Ausdrill blamed a "general slowdown in activity" that was particularly evident in mining exploration and equipment hire. The company now expects its full-year profit to be as low as $90 million, despite predicting it would be at least $112 million just two months ago.

Ausdrill has already shed more than 300 jobs - about 13 per cent of its workforce - and more job losses could be on the way after it said it would review cost structures including "employee numbers".

Mining companies are increasingly demanding lower costs from contractors.

Atlas Iron managing director Ken Brinsden also noted that contractors were taking a more "pragmatic" approach to pricing since the mining slowdown.

"We have seen an increased level of flexibility, let's put it that way, from the contractor base," he said.

BHP has retained full-year production guidance for its most important divisions - iron ore, petroleum and copper - despite reporting March-quarter results that were affected by bad weather in the Pilbara, Queensland and the Gulf of Mexico.

While the results were slightly below some expectations, most analysts said they were unlikely to alter full-year profit estimates, and BHP shares closed 9¢ lower at $32.06.

RBC Capital is predicting BHP's earnings before interest, depreciation and tax will fall about 12 per cent below last year's to just under $US30 billion.

Atlas, meanwhile, continues to be punished by investors, who have wiped 48 per cent off the company's value over the past two months.
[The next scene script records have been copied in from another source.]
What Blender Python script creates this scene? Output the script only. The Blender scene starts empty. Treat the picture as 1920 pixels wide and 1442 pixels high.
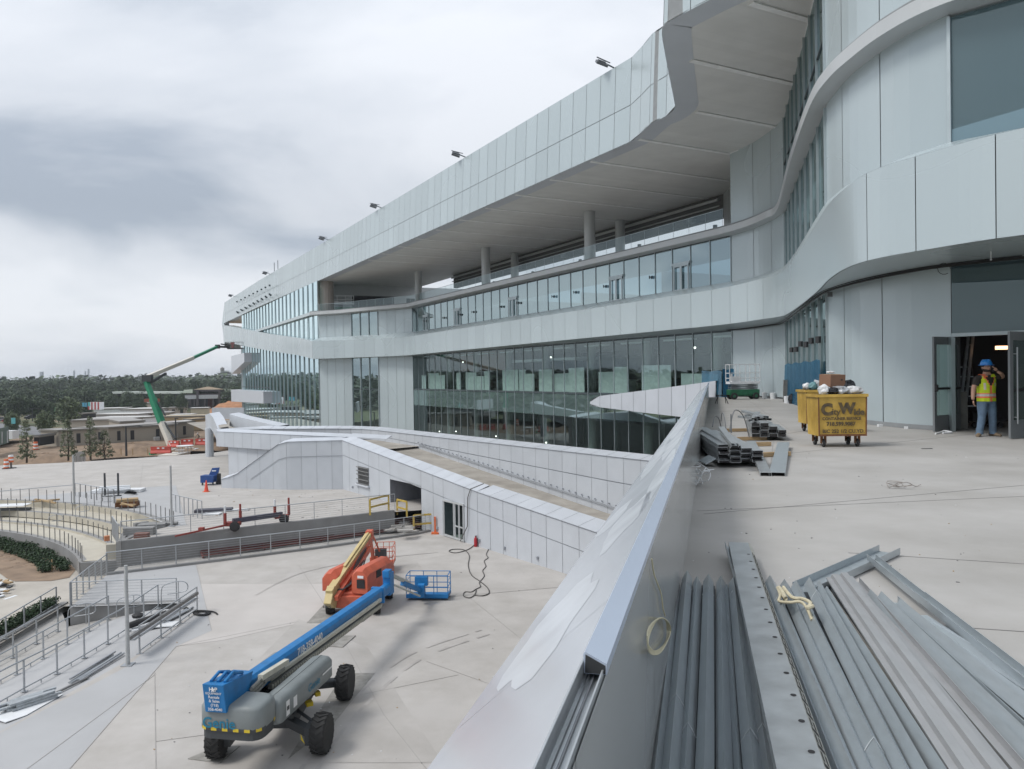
import bpy, math, random
from math import radians, sin, cos, pi, atan2, hypot, sqrt
from mathutils import Vector, Matrix, noise
random.seed(7)
V = Vector
sc = bpy.context.scene
COL = sc.collection
# ------------------------------------------------------------------ camera
EYE = 1.65; FPX = 1442.0
_p = .0125; _r = -.0158
F_ = V((0, cos(_p), -sin(_p))); _u0 = V((0, sin(_p), cos(_p)))
R_ = (V((1, 0, 0))*cos(_r) + _u0*sin(_r)).normalized(); U_ = R_.cross(F_)
cam = bpy.data.cameras.new("camera"); camo = bpy.data.objects.new("camera", cam); COL.objects.link(camo)
camo.matrix_world = Matrix(((R_.x, U_.x, -F_.x, 0), (R_.y, U_.y, -F_.y, 0), (R_.z, U_.z, -F_.z, EYE), (0, 0, 0, 1)))
cam.sensor_fit = 'HORIZONTAL'; cam.sensor_width = 36; cam.lens = 36*FPX/1920
cam.clip_start = .05; cam.clip_end = 6000
sc.camera = camo
sc.render.resolution_x = 1024; sc.render.resolution_y = 769
# ------------------------------------------------------------------ light
SUN_EL = radians(52); SUN_AZ = radians(250)       # compass bearing of the sun, clockwise from +Y
w = bpy.data.worlds.new("World"); sc.world = w; w.use_nodes = True
nt = w.node_tree; nt.nodes.clear(); N = nt.nodes.new; L = nt.links.new
out = N('ShaderNodeOutputWorld'); bg = N('ShaderNodeBackground'); sky = N('ShaderNodeTexSky')
sky.sky_type = 'NISHITA'; sky.sun_disc = False; sky.sun_elevation = SUN_EL; sky.sun_rotation = SUN_AZ
sky.altitude = 20; sky.air_density = 1.0; sky.dust_density = 3.0
tc = N('ShaderNodeTexCoord'); sx = N('ShaderNodeSeparateXYZ'); L(tc.outputs['Generated'], sx.inputs[0])
def M_(op, a, b=None, clamp=False):
    n = N('ShaderNodeMath'); n.operation = op; n.use_clamp = clamp
    for i, q in enumerate((a, b)):
        if q is None: continue
        if isinstance(q, (int, float)): n.inputs[i].default_value = q
        else: L(q, n.inputs[i])
    return n.outputs[0]
zc = M_('MAXIMUM', sx.outputs[2], 0.0); zd = M_('ADD', zc, .27)
px_ = M_('DIVIDE', sx.outputs[0], zd); py_ = M_('DIVIDE', sx.outputs[1], zd)
cb = N('ShaderNodeCombineXYZ'); L(px_, cb.inputs[0]); L(py_, cb.inputs[1])
mp = N('ShaderNodeMapping'); L(cb.outputs[0], mp.inputs[0]); mp.inputs['Location'].default_value = (12.6, -3.3, 0)
mp.inputs['Rotation'].default_value = (0, 0, .35); mp.inputs['Scale'].default_value = (1.0, 1.15, 1)
n1 = N('ShaderNodeTexNoise'); L(mp.outputs[0], n1.inputs[0]); n1.inputs['Scale'].default_value = 1.0
n1.inputs['Detail'].default_value = 8; n1.inputs['Roughness'].default_value = .52; n1.inputs['Distortion'].default_value = .35
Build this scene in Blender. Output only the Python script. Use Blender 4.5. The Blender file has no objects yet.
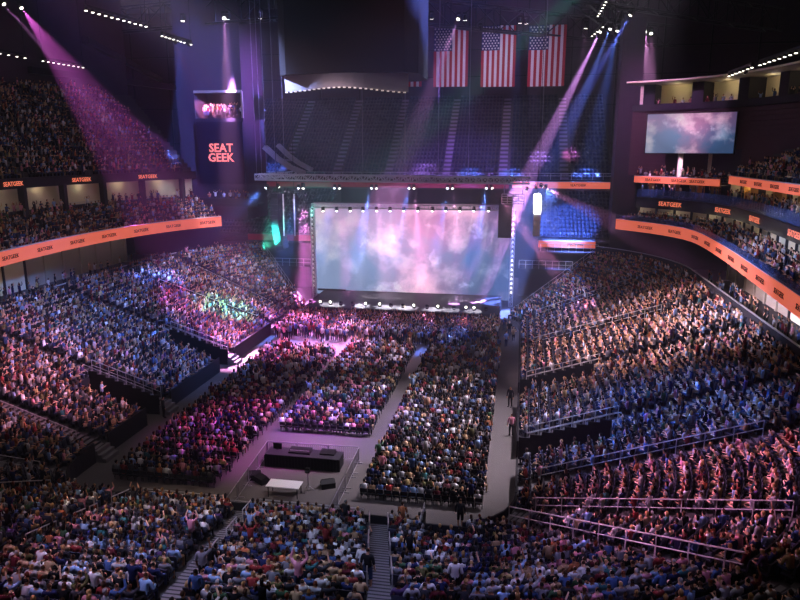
import bpy, bmesh, math, random
import numpy as np
from mathutils import Vector, Matrix

random.seed(7)
RNG = np.random.default_rng(11)
SC = bpy.context.scene
COL = SC.collection

# ------------------------------------------------------------------ camera
F_PX, CAM_H = 680.0, 21.0
ph = math.atan((300 - 149) / F_PX)
yc = Vector((124, 151, -F_PX)).normalized()
zc = Vector((0, math.cos(ph), math.sin(ph)))
xc = yc.cross(zc)
ROT = Matrix((xc, yc, zc))
cam_data = bpy.data.cameras.new('camera')
cam_data.sensor_width = 36.0
cam_data.lens = 36.0 * F_PX / 800.0
cam_data.clip_start, cam_data.clip_end = 0.3, 600
cam = bpy.data.objects.new('camera', cam_data)
COL.objects.link(cam)
cam.matrix_world = Matrix.Translation((0, 0, CAM_H)) @ ROT.to_4x4()
SC.camera = cam
NROT = np.array([list(r) for r in ROT])


def ray(u, v):
    return NROT @ np.array([u - 400.0, 300.0 - v, -F_PX])


def at_y(u, v, Y):
    d = ray(u, v) * 1.0
    d = d * (Y / d[1])
    return Vector((d[0], d[1], d[2] + CAM_H))


def at_z(u, v, Z):
    d = ray(u, v)
    d = d * ((Z - CAM_H) / d[2])
    return Vector((d[0], d[1], Z))


def proj(P):
    P = np.atleast_2d(np.asarray(P, float)) - np.array([0, 0, CAM_H])
    c = P @ NROT
    w = -c[:, 2]
    w = np.where(np.abs(w) < 1e-3, 1e-3, w)
    return np.stack([400 + F_PX * c[:, 0] / w, 300 - F_PX * c[:, 1] / w, w], 1)


# ------------------------------------------------------------------ world, haze, exposure
HAZE = 0.00055
BEAM_GAIN, WASH_GAIN = 46.0, 3.6
world = bpy.data.worlds.new('arena_air')
SC.world = world
world.use_nodes = True
wn = world.node_tree
wn.nodes['Background'].inputs['Color'].default_value = (0.02, 0.014, 0.03, 1)
wn.nodes['Background'].inputs['Strength'].default_value = 0.2
vs = wn.nodes.new('ShaderNodeVolumeScatter')
vs.inputs['Density'].default_value = HAZE
vs.inputs['Anisotropy'].default_value = 0.1
vs.inputs['Color'].default_value = (0.9, 0.9, 1.0, 1)
wn.links.new(vs.outputs['Volume'], wn.nodes['World Output'].inputs['Volume'])

SC.view_settings.view_transform = 'Standard'
SC.view_settings.look = 'None'
SC.view_settings.gamma = 1.0
SC.view_settings.exposure = 0.0
SC.view_settings.use_curve_mapping = False
cy = SC.cycles
cy.max_bounces = 4
cy.diffuse_bounces = 2
cy.glossy_bounces = 2
cy.transmission_bounces = 4
cy.volume_bounces = 0
cy.transparent_max_bounces = 8


def lamp(kind, name, loc, energy, color, target=None, size=0.3, angle=30, blend=0.5, sy=None, parent=None):
    d = bpy.data.lights.new(name, kind)
    d.energy = energy
    d.color = color
    if kind == 'SPOT':
        d.spot_size = math.radians(angle)
        d.spot_blend = blend
        d.shadow_soft_size = size
    elif kind == 'AREA':
        d.size = size
        if sy:
            d.shape = 'RECTANGLE'
            d.size_y = sy
    else:
        d.shadow_soft_size = size
    o = bpy.data.objects.new(name, d)
    COL.objects.link(o)
    if target is not None:
        q = (Vector(target) - Vector(loc)).to_track_quat('-Z', 'Y')
        o.rotation_euler = q.to_euler()
    o.location = loc
    if parent is not None:
        o.parent = parent
        o.matrix_parent_inverse = parent.matrix_world.inverted()
    return o


# added fill for general light: big soft lamps under the roof, without housings
ROOF_FILL = [(-26, 36, 41), (0, 36, 41), (-40, 58, 41), (14, 58, 41), (-28, 74, 41), (0, 74, 41), (-14, 20, 41)]
ROOF_FILL_E = 500
for hx, hy, hz in ROOF_FILL:
    lamp('AREA', 'roof_fill_light', (hx, hy, hz), ROOF_FILL_E, (1.0, 0.86, 0.90), (hx, hy, 0), size=3.0)

# ------------------------------------------------------------------ materials
MATS = {}


def mat(name, color, rough=0.7, metal=0.0, emit=None, strength=1.0, noise=0.0, nscale=3.0, spec=0.3):
    if name in MATS:
        return MATS[name]
    m = bpy.data.materials.new(name)
    m.use_nodes = True
    nt = m.node_tree
    b = nt.nodes['Principled BSDF']
    c4 = (*color, 1)
    b.inputs['Base Color'].default_value = c4
    b.inputs['Roughness'].default_value = rough
    b.inputs['Metallic'].default_value = metal
    b.inputs['Specular IOR Level'].default_value = spec
    if noise > 0:
        tc = nt.nodes.new('ShaderNodeTexCoord')
        n = nt.nodes.new('ShaderNodeTexNoise')
        n.inputs['Scale'].default_value = nscale
        n.inputs['Detail'].default_value = 5
        r = nt.nodes.new('ShaderNodeMapRange')
        r.inputs['To Min'].default_value = 1 - noise
        r.inputs['To Max'].default_value = 1 + noise
        mx = nt.nodes.new('ShaderNodeVectorMath')
        mx.operation = 'SCALE'
        mx.inputs[0].default_value = color
        nt.links.new(tc.outputs['Object'], n.inputs['Vector'])
        nt.links.new(n.outputs['Fac'], r.inputs['Value'])
        nt.links.new(r.outputs['Result'], mx.inputs['Scale'])
        nt.links.new(mx.outputs['Vector'], b.inputs['Base Color'])
    if emit:
        b.inputs['Emission Color'].default_value = (*emit, 1)
        b.inputs['Emission Strength'].default_value = strength
    MATS[name] = m
    return m


def S(r, g, b):
    f = lambda c: (c / 255 / 12.92) if c / 255 <= 0.04045 else ((c / 255 + 0.055) / 1.055) ** 2.4
    return (f(r), f(g), f(b))


M_FLOOR = mat('floor_concrete', S(86, 80, 78), 0.75, noise=0.18, nscale=0.35)
M_TERRACE = mat('terrace_concrete', S(70, 66, 68), 0.8, noise=0.12, nscale=0.6)
M_STEP = mat('step_concrete', S(112, 108, 110), 0.75, noise=0.1, nscale=2)
M_BLACK = mat('black_drape', S(22, 21, 24), 0.9, noise=0.2, nscale=4)
M_DARK = mat('dark_paint', S(40, 38, 44), 0.7)
M_WALL = mat('dark_wall', S(62, 52, 62), 0.85, noise=0.1, nscale=0.5)
M_ROOF = mat('roof_black', S(22, 21, 26), 0.9)
M_STEEL = mat('black_steel', S(34, 33, 38), 0.5, 0.6)
M_RAIL = mat('brushed_rail', S(190, 188, 190), 0.35, 0.6)
M_ALU = mat('truss_aluminium', S(205, 205, 208), 0.4, 0.4)
M_SEAT = mat('seat_plastic', S(40, 42, 58), 0.5)
M_SEATFAR = M_SEAT
M_CREAM = mat('cream_panel', S(222, 208, 176), 0.6, noise=0.06, nscale=1)
M_TAN = mat('tan_soffit', S(170, 158, 140), 0.7, noise=0.08, nscale=0.7)
M_GLASS = mat('blue_glass', S(60, 84, 130), 0.2, 0.0)
_g = M_GLASS.node_tree
_t, _x = _g.nodes.new('ShaderNodeBsdfTransparent'), _g.nodes.new('ShaderNodeMixShader')
_t.inputs['Color'].default_value = (0.75, 0.85, 1.0, 1)
_x.inputs['Fac'].default_value = 0.5
_g.links.new(_t.outputs[0], _x.inputs[1])
_g.links.new(_g.nodes['Principled BSDF'].outputs[0], _x.inputs[2])
_g.links.new(_x.outputs[0], _g.nodes['Material Output'].inputs['Surface'])
M_NOSING = mat('step_nosing', S(46, 44, 48), 0.8)
M_ORANGE = mat('ribbon_orange', S(225, 110, 80), 0.5, emit=S(242, 114, 84), strength=0.62)
M_INK = mat('ribbon_ink', S(20, 12, 12), 0.6)
M_FASCIA = mat('fascia_black', S(18, 16, 20), 0.5)
M_SIGN = mat('sign_orange', S(240, 140, 110), 0.5, emit=S(255, 130, 95), strength=0.9)
M_LAMP = mat('lamp_lens', (1, 1, 1), 0.3, emit=(1, 0.93, 0.78), strength=5)
M_LAMPBLUE = mat('cool_lens', (1, 1, 1), 0.3, emit=(0.75, 0.82, 1), strength=5)
M_WHITE = mat('white_cloth', S(235, 232, 232), 0.7)
M_SPK = mat('speaker_black', S(16, 16, 18), 0.6)
M_GREY = mat('speaker_grey', S(150, 146, 150), 0.6)


# ------------------------------------------------------------------ mesh builder
class MB:
    def __init__(s):
        s.v, s.f, s.m = [], [], []

    def face(s, pts, mi=0):
        b = len(s.v)
        s.v += [tuple(p) for p in pts]
        s.f.append(tuple(range(b, b + len(pts))))
        s.m.append(mi)

    def box(s, c, size, mi=0, rot=None):
        hx, hy, hz = size[0] / 2, size[1] / 2, size[2] / 2
        b = len(s.v)
        for x, y, z in ((-1, -1, -1), (1, -1, -1), (1, 1, -1), (-1, 1, -1), (-1, -1, 1), (1, -1, 1), (1, 1, 1), (-1, 1, 1)):
            p = Vector((x * hx, y * hy, z * hz))
            if rot is not None:
                p = rot @ p
            s.v.append((c[0] + p.x, c[1] + p.y, c[2] + p.z))
        for q in ((0, 3, 2, 1), (4, 5, 6, 7), (0, 1, 5, 4), (1, 2, 6, 5), (2, 3, 7, 6), (3, 0, 4, 7)):
            s.f.append(tuple(b + i for i in q))
            s.m.append(mi)

    def bar(s, a, b_, w, h=None, mi=0):
        """box-section bar from a to b"""
        a, b_ = Vector(a), Vector(b_)
        d = b_ - a
        q = d.to_track_quat('Y', 'Z').to_matrix()
        s.box((a + b_) / 2, (w, d.length, h or w), mi, q)

    def tube(s, a, b_, r, n=6, mi=0, r2=None, caps=True):
        a, b_ = Vector(a), Vector(b_)
        q = (b_ - a).to_track_quat('Z', 'Y').to_matrix()
        base = len(s.v)
        r2 = r if r2 is None else r2
        for p, rr in ((a, r), (b_, r2)):
            for i in range(n):
                t = 2 * math.pi * i / n
                w = q @ Vector((rr * math.cos(t), rr * math.sin(t), 0))
                s.v.append(tuple(p + w))
        for i in range(n):
            j = (i + 1) % n
            s.f.append((base + i, base + j, base + n + j, base + n + i))
            s.m.append(mi)
        if caps:
            s.f.append(tuple(base + i for i in reversed(range(n))))
            s.f.append(tuple(base + n + i for i in range(n)))
            s.m += [mi, mi]

    def path(s, pts, r, n=6, mi=0):
        for a, b_ in zip(pts[:-1], pts[1:]):
            s.tube(a, b_, r, n, mi)

    def sheet(s, lo, hi, mi=0):
        """quad strip between two polylines"""
        b = len(s.v)
        n = len(lo)
        s.v += [tuple(p) for p in lo] + [tuple(p) for p in hi]
        for i in range(n - 1):
            s.f.append((b + i, b + i + 1, b + n + i + 1, b + n + i))
            s.m.append(mi)

    def band(s, pts, z0, z1, nrm, t, mi=0):
        """upright band of thickness t along plan polyline pts; nrm: outward normals"""
        ai = [(p[0], p[1], z0) for p in pts]
        bi = [(p[0], p[1], z1) for p in pts]
        ao = [(p[0] + n_[0] * t, p[1] + n_[1] * t, z0) for p, n_ in zip(pts, nrm)]
        bo = [(p[0] + n_[0] * t, p[1] + n_[1] * t, z1) for p, n_ in zip(pts, nrm)]
        s.sheet(ai, bi, mi)
        s.sheet(bi, bo, mi)
        s.sheet(bo, ao, mi)
        s.sheet(ao, ai, mi)
        for i in (0, -1):
            s.face((ai[i], bi[i], bo[i], ao[i]), mi)

    def build(s, name, mats, parent=None, smooth=False):
        me = bpy.data.meshes.new(name)
        off = parent.location if parent is not None else None
        vv = s.v if off is None else [(x - off.x, y - off.y, z - off.z) for x, y, z in s.v]
        me.from_pydata(vv, [], s.f)
        if not isinstance(mats, (list, tuple)):
            mats = [mats]
        for m in mats:
            me.materials.append(m)
        if len(mats) > 1:
            me.polygons.foreach_set('material_index', s.m)
        if smooth:
            me.polygons.foreach_set('use_smooth', [True] * len(s.f))
        me.update()
        o = bpy.data.objects.new(name, me)
        COL.objects.link(o)
        if parent is not None:
            o.parent = parent
        return o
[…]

Much of that has been based on forecasts that the iron ore price would soon plummet because of increased supply from new mines.

But the benchmark iron ore price has lost only 12 per cent since February, and it averaged a healthy $US148 a tonne during the March quarter.

Mr Brinsden said the outlook for iron ore exporters was better than most people realised, and he accused the market of a "gross overreaction to the negative".

Despite confirming it was still on track to deliver its full-year production targets, Atlas shares fell by a further 5 per cent, or 5¢, to a four-year low of 96¢.

Gold may have been the big loser of the week, but it steadied on Wednesday and traded in a range between $US1340 and $US1400 an ounce.